Prohibiting interest on stablecoins repeats failed 1930's banking regulation. History shows such restrictions hurt consumers and only delay the inevitable.
The recently passed GENIUS Act includes the following provision:
PROHIBITION ON INTEREST.—No permitted payment stablecoin issuer or foreign payment stablecoin issuer shall pay the holder of any payment stablecoin any form of interest or yield (whether in cash, tokens, or other consideration) solely in connection with the holding, use, or retention of such payment stablecoin.These rates were set in the Federal Reserve’s Regulation Q
This restriction is simply stated and is not tied to any concern about financial stability. In fact, it is believed that the banking industry was the supporter of this prohibition. And therein lies an irony.
Interest payments on demand deposits by banks were prohibited by banking laws passed in the 1930s. The Federal Reserve was given the power to determine ceilings for interest rates that banks could pay on other deposits. These rates were set in the Federal Reserve’s Regulation Q. The regulation of interest on savings accounts was extended to saving institutions which financed most mortgages in this period. The restrictions did not matter much during the 1930s and 1940s, when interest rates were quite low, and even into the 1950s.
In the 1960s though, as inflation picked up, interest rates outside banks started to rise. What happened? It may seem surprising, but some people started to take their funds out of banks to purchase U.S. Treasury bills for themselves. Recall, money market funds did not exist, and at that time, the smallest Treasury bill was $1,000. Individuals had to go to teller windows at Federal Reserve Banks and buy them. And buy them they did. This created deposit outflows at the banks which resulted in “credit crunches.” Outflows also occurred at the savings institutions and these decreased the supply of new mortgages and thus housing construction.
The federal government responded to the decreases in deposits and increases in Treasury Bill purchases by raising the minimum value of a T-bill to $10,000, cutting off this alternative to low-interest paying bank deposits.
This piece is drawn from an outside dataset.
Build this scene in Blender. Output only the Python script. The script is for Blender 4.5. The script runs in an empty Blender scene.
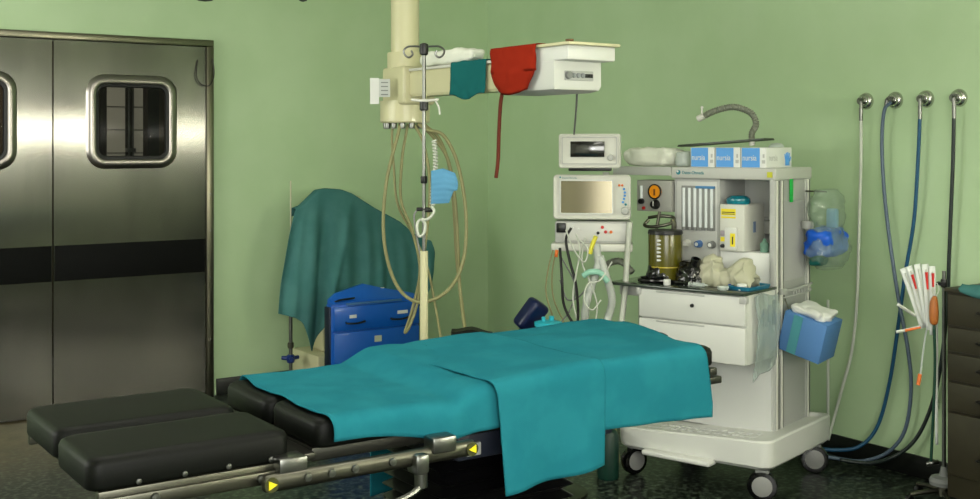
import bpy, bmesh, math, random
from mathutils import Vector, Matrix, noise
random.seed(7)
S = bpy.context.scene
COL = S.collection
PI = math.pi
V = Vector

# ------------------------------------------------------------------ camera
YAW = math.radians(55.37)
CAM = V((-4.61, -6.704, 1.52))
FPX = 1157.0
RIGHT = V((math.sin(YAW), -math.cos(YAW), 0)); FWD = V((math.cos(YAW), math.sin(YAW), 0)); UP = V((0, 0, 1))
cd = bpy.data.cameras.new('camera'); cam = bpy.data.objects.new('camera', cd); COL.objects.link(cam)
cam.location = CAM; cam.rotation_euler = (PI/2, 0, YAW - PI/2)
cd.sensor_width = 36; cd.lens = 36*FPX/980; cd.shift_y = -(249.5-144)/980; cd.clip_start = .05
S.camera = cam
# ------------------------------------------------------------------ world, lights, exposure
w = bpy.data.worlds.new('world'); S.world = w; w.use_nodes = True
w.node_tree.nodes['Background'].inputs[0].default_value = (.75, .85, 1, 1)
w.node_tree.nodes['Background'].inputs[1].default_value = .05
S.view_settings.view_transform = 'Standard'; S.view_settings.look = 'None'
S.view_settings.gamma = 1; S.view_settings.use_curve_mapping = False
S.view_settings.exposure = -0.1
CEIL = 3.0
PANELS = [(-2.6, -4.6, 12), (-3.5, -3.3, 12), (-1.4, -6.6, 12), (-3.7, -6.4, 12)]
for i, (x, y, e) in enumerate(PANELS):
    l = bpy.data.lights.new('ceiling_light_glow', 'AREA'); l.shape = 'RECTANGLE'; l.size = 1.15; l.size_y = .55
    l.energy = e; l.color = (1, .975, .90)
    o = bpy.data.objects.new('ceiling_light_glow', l); COL.objects.link(o); o.location = (x, y, CEIL-.075)
# fill lights at two unseen windows, added for even light on the walls
for nm, loc, rot, sx, en in (('side_window_daylight', (-6.58, -1.7, 1.75), (0, -PI/2, 0), 2.6, 72), ('back_window_daylight', (-4.9, -8.18, 1.75), (PI/2, 0, 0), 3.2, 116)):
    l = bpy.data.lights.new(nm, 'AREA'); l.shape = 'RECTANGLE'; l.energy = en; l.color = (1, .985, .93)
    l.size, l.size_y = (1.3, sx) if nm[0] == 's' else (sx, 1.3)
    o = bpy.data.objects.new(nm, l); COL.objects.link(o); o.location = loc; o.rotation_euler = rot
fl = bpy.data.lights.new('camera_flash', 'POINT'); fl.energy = 32; fl.shadow_soft_size = .04; fl.color = (.97, .985, 1)
fo = bpy.data.objects.new('camera_flash', fl); COL.objects.link(fo); fo.location = CAM + RIGHT*.05 + UP*.10 - FWD*.02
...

Banks also tried to attract deposits by working around the ceilings on interest rates on deposits. For a time, new depositors at banks received non-cash rewards for deposits, such as new toasters among other items. This encouraged depositors to withdraw deposits from one bank and deposit the funds in another. But then Regulation Q was revised to include non-cash payments to depositors, which outlawed this subversion of the ceilings.
Some financial institutions in the Northeast were outside the purview of the Federal Reserve’s Regulation Q and began paying interest on accounts called NOW accounts. While quite similar to checking accounts from a depositor’s perspective, there are enough differences that they are legally distinct. This, of course, created outflows at banks.
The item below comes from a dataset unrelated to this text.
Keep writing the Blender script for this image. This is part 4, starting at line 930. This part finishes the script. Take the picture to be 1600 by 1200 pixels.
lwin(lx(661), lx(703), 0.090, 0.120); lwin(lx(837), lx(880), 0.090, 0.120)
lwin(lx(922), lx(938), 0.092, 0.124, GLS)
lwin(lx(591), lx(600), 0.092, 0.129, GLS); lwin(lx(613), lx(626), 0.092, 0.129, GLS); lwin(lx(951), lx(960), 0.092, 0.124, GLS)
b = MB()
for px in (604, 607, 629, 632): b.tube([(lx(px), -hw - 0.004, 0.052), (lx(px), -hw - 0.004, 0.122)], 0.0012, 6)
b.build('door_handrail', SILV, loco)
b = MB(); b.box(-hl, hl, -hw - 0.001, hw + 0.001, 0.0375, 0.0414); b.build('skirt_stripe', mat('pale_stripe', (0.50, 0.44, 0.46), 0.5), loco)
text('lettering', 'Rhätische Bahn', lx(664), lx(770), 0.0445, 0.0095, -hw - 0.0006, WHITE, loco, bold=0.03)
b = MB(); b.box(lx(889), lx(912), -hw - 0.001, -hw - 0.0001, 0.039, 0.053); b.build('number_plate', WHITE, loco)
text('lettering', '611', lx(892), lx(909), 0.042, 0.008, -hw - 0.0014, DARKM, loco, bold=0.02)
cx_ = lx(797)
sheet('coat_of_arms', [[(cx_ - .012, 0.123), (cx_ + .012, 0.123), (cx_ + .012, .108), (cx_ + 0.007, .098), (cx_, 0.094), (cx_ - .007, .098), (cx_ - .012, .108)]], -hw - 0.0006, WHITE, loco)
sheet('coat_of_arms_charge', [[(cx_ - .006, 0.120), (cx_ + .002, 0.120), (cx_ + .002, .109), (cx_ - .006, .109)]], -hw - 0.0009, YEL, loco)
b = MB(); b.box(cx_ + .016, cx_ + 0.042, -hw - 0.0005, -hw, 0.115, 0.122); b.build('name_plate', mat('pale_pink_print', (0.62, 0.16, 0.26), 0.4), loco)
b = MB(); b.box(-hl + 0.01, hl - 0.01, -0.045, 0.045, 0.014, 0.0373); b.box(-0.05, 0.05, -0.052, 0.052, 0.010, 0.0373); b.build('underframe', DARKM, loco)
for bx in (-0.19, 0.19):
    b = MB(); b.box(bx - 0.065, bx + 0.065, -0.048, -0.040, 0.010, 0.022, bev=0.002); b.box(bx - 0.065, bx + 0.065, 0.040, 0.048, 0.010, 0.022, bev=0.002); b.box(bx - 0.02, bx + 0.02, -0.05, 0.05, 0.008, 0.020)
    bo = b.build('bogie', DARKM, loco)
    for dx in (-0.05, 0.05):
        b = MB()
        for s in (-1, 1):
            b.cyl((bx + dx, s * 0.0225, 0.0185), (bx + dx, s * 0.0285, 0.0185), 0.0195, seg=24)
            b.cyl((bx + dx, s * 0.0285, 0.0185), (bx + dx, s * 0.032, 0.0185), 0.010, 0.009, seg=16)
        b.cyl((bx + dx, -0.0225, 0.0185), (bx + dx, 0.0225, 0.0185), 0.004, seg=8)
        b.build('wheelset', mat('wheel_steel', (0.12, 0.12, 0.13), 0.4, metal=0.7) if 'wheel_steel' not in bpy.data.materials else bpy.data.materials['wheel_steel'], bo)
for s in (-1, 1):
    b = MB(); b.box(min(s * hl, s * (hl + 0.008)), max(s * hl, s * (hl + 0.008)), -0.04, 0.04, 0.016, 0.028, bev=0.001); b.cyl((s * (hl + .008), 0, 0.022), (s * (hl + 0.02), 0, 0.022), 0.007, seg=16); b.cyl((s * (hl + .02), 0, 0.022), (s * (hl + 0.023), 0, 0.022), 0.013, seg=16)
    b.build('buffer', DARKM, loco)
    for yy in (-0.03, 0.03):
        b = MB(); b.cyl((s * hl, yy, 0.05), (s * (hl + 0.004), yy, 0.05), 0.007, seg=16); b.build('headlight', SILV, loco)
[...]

More ominously for Regulation Q, money market funds came into being in 1971. They were a way for investors to receive interest rates close to those on Treasury bills with the convenience of being more readily available than funds from selling Treasury bills. Accounts at money market funds were not subject to Regulation Q and were more convenient than holding Treasury bills directly. Furthermore, accounts at money market funds could be used as checking accounts for large payments, which made them a convenient checking and savings account. Securities firms also introduced cash management accounts which could serve most, if not all, the functions of a checking account. These accounts were a substitute for bank deposits, although they were relatively unimportant in the 1970s. The high interest rates at the end of the 1970s and early 1980s made money markets much more relevant . Investments in money market funds exploded when interest rates increased in the late 1970s and early 1980s. Investments in money market funds were 27 times higher in July 1981 than in July 1978.
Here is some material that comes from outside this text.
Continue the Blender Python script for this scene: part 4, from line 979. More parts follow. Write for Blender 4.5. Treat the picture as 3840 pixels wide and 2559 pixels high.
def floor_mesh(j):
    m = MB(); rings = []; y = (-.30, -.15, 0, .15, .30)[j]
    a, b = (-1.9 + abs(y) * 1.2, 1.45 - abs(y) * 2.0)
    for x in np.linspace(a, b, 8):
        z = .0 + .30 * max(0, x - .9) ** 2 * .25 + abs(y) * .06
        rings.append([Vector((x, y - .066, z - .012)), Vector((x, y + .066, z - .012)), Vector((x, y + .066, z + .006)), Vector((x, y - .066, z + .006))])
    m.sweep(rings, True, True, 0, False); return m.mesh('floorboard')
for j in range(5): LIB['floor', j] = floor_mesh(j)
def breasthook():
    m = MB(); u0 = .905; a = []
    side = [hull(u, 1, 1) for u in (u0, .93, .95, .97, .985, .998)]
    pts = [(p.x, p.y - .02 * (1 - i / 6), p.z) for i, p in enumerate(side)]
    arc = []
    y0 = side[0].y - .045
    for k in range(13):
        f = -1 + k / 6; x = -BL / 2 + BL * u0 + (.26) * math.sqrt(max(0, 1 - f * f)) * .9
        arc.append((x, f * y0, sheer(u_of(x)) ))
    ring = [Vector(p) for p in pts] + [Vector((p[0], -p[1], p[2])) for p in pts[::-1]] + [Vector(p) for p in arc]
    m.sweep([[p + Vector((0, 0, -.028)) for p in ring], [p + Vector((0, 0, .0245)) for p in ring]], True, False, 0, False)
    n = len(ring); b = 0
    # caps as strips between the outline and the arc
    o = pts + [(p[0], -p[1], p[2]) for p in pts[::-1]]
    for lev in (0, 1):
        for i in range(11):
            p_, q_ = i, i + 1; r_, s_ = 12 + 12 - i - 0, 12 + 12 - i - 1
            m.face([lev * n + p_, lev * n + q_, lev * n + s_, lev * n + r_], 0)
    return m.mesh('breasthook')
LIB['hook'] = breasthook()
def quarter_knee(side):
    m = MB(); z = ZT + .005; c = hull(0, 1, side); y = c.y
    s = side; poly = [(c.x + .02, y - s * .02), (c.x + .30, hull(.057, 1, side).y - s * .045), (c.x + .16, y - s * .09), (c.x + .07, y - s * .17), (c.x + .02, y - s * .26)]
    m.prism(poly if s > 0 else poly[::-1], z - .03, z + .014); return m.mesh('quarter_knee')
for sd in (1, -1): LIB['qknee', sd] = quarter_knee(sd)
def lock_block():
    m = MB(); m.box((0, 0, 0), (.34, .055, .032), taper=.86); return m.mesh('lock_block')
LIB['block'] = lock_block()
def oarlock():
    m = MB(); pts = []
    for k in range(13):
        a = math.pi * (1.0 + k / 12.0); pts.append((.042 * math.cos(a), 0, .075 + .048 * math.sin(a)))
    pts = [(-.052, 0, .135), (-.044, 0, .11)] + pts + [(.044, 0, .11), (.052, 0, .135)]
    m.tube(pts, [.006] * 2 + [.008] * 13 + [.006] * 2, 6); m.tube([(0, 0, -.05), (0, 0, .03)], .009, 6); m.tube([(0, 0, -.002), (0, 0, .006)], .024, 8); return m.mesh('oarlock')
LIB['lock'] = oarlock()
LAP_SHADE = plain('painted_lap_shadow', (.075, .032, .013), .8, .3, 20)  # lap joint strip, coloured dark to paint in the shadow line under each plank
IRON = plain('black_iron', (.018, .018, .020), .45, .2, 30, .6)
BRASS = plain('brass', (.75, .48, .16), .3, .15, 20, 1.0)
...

No doubt at least partly due to this competition from money market funds and securities firms, ceilings on interest rates at banks were phased out from 1981 to 1986.
Interest rates on deposits at banks now are set by the banks themselves. However, coming full circle, the GENIUS Act’s prohibition of interest on stablecoins prohibits stablecoin issuers from doing just what the banks were previously prohibited from doing.
Just as with the ways banks worked around Regulation Q, stablecoin issuers already seem to have found a way to work around the GENIUS Act’s prohibition of interest on stablecoins.
Coinbase has announced that it will pay “rewards” for funds held at Coinbase in stablecoins even if the issuers cannot pay interest directly.
The Bank Policy Institute has come out firmly in favor of amending the GENIUS Act to prohibit these rewards for assets that compete with bank deposits.
Even if the GENIUS Act is amended to prohibit second-hand payment of “rewards,”this is not the end of the story. Stablecoin issuers will have an incentive to find another way to pay interest to attract funds, and they will do so. Then regulatory or legal changes will follow and further efforts to get around those new prohibitions will occur.
The prohibition of interest on stablecoins is likely to die sooner or later, just as interest rate ceilings on deposits at banks died. This regulation is detrimental to the general public’s well-being by depriving them of interest, and shifts asset holders’ holdings away from stablecoins and toward bank deposits solely due to a regulation to benefit banks. Besides that, the prohibition takes creative minds away from creating better products or services, instead using their imaginative energy to find ways to work around regulations, which is a net loss for everyone.